In algebra, "like terms" are terms that have the same variables raised to the same power. They can be combined or simplified into one term. This is an essential step when simplifying algebraic expressions.

For example, in the expression \(3n + 5n - n\), all terms are "like terms" because they all contain the variable \(n\).
- To combine them, simply add or subtract the coefficients (numbers in front of the variables).
- The expression simplifies to \((3+5-1)n = 7n\).

Combining like terms makes expressions simpler and easier to work with, especially in equations and algebraic fractions.

When dealing with fractions, the "common denominator" is a shared multiple of the denominators of the fractions. Converting to a common denominator allows you to easily add or subtract fractions because it ensures the fractions are parts of the same whole.

To find a common denominator:

• Identify the denominators of the fractions you want to work with.
• Find a shared multiple, often by finding their least common denominator (LCD). The LCD is the smallest number that all denominators divide into without a remainder.

Once fractions share a common denominator, they can be added or subtracted by operating on their numerators while keeping the denominator the same.

The "least common denominator" (LCD) is a specific kind of common denominator that is the smallest multiple shared by all denominators in a set of fractions.

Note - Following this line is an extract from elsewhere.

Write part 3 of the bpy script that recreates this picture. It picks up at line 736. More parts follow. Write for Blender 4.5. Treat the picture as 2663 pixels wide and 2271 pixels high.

It's especially useful for simplifying algebraic fractions by making calculations easier and quicker.

How to find the LCD:

• List the multiples of each denominator.
• Identify the smallest multiple that appears in all lists.

Using the LCD means you won't have large or unwieldy numbers to deal with in calculations. This is particularly helpful in problems like the one given in the original exercise, where aligning fractions under a common denominator enables smooth combination of like terms.

Algebraic fractions are fractions that contain algebraic expressions in either the numerator, the denominator, or both. Simplifying these fractions can involve combining like terms, factoring, and finding common denominators.

To simplify algebraic fractions:

• Ensure all fractions share a common denominator for addition or subtraction.
• Combine like terms by adding or subtracting numerators.
• Factor expressions when possible, which can sometimes further simplify a problem.

Understanding and working with algebraic fractions is foundational for solving more complex algebraic equations and helps in developing strong skills in algebraic manipulation. This is why exercises involving these fractions often emphasize finding the least common denominator and combining like terms efficiently.